Little, if anything, is known about the personal lives of most of the suspects. Of the 19, only alleged organizer Mohamed Atta and Jarrah left behind a long trail of acquaintances. But family and friends say the Ziad Jarrah they knew exhibited none of the smoldering political resentments or cultural conservatism of Atta.

Instead, they recall Jarrah as quiet, pampered, a little lazy and madly in love. How, they ask, do you convert a happy, intelligent young man with little religious or political conviction into a suicidal foot soldier in a holy war? With no answers, they are left to speculate that he was brainwashed or coerced.

For investigators, many circumstances point to the 26-year-old Lebanese being part of a plot to hijack the four jetliners. Jarrah studied in Hamburg, where two of the suspected leaders of the terror plot lived. He trained for a pilot's license in Florida just a few miles away from other sky pirates. He lost his passport two years ago, about the same time that two other Hamburg suspects did, leading investigators to believe they were trying to cleanse their travel documents of visas that might arouse suspicion.

There also are jarring details and gaps from his months in Florida that friends and relatives cannot explain. Why did he rent a cottage with one of the other suspected hijackers of United Airlines Flight 93 in late summer? Why did he, like many of the other suspected hijackers, seek personal fitness training? And besides hijacking, what other reason could he have had to be on the flight from Newark to San Francisco, which crashed into a Pennsylvania field and killed all 44 passengers and crew?

Identified by Their 'Arabic' Names

Jarrah and the other three men named by the FBI as hijackers of the flight--Ahmed Ibrahim A. Al Haznawi, Ahmed Alnami and Saeed Alghamdi--initially came to be on the list of 19 because they "have been identified as having 'Arabic' names . . . on the UA93 manifest," according to the first FBI document alerting Hamburg police to their city's connection to the terrorist act, a copy of which was obtained by The Times.

What prompted investigators' theory that Jarrah was at the controls has never been disclosed. The first publicly released list of the 19 suspects named by the FBI on Sept. 14 provides no other information about Jarrah except his name and the words "believed to be a pilot."

That list was released in Washington a day after Jarrah's girlfriend back in Germany, Aysel Senguen, reported him missing to police in the Ruhr River city of Bochum.

If they didn't know already, police probably would have learned from interrogating her that Jarrah, who had gone to the United States for pilot training the previous fall, had just earned his license, and that he had previously studied in Hamburg.

But German police and officials who are familiar with the investigation say that they have little to link Jarrah to the two other Sept. 11 suspects who lived in Hamburg at the same time, Atta and Marwan Al-Shehhi.

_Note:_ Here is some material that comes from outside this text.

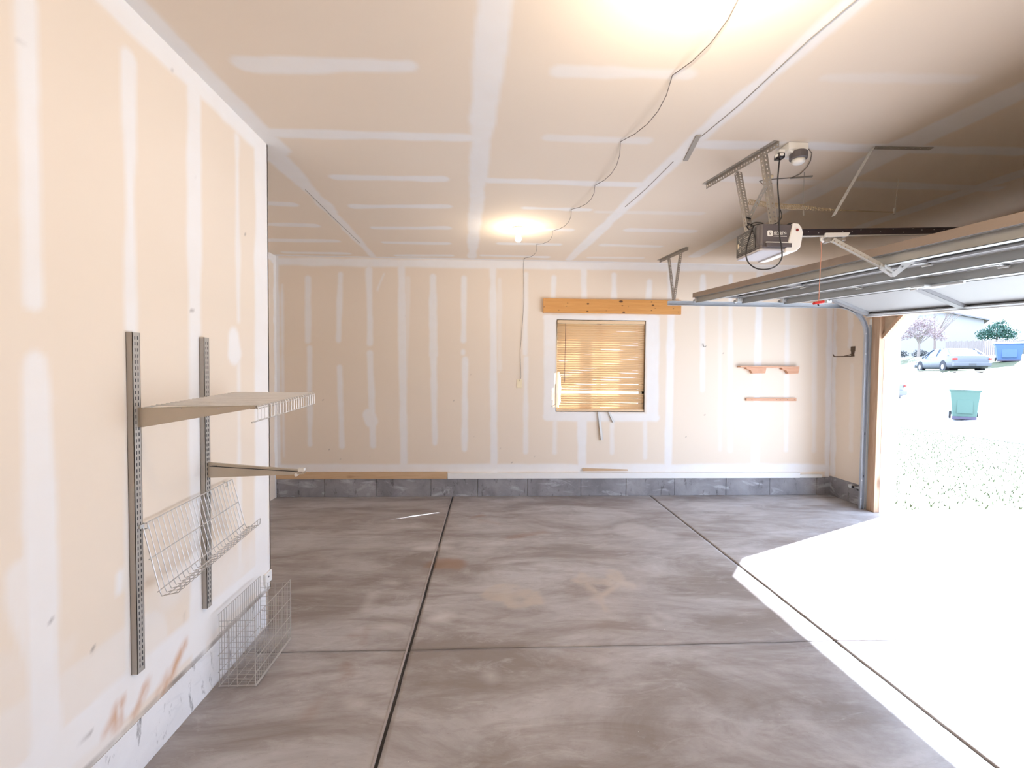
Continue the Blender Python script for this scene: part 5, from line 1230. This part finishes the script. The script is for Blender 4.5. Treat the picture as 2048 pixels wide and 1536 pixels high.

Federal prosecutor Kay Nehm disclosed the first hint of a connection only on Friday when he alluded to having a photo showing Jarrah at the 1999 wedding of a fugitive known to espouse fanatic views, Said Bahaji, who once roomed with Atta and Al-Shehhi.

Federal authorities in Germany have withdrawn assertions that Jarrah at one time lived at or frequented the Hamburg apartment rented by the three.

"He never lived with the others. He had three different apartments during his time in Hamburg, but none in common with any of the other suspects," a senior German official told The Times.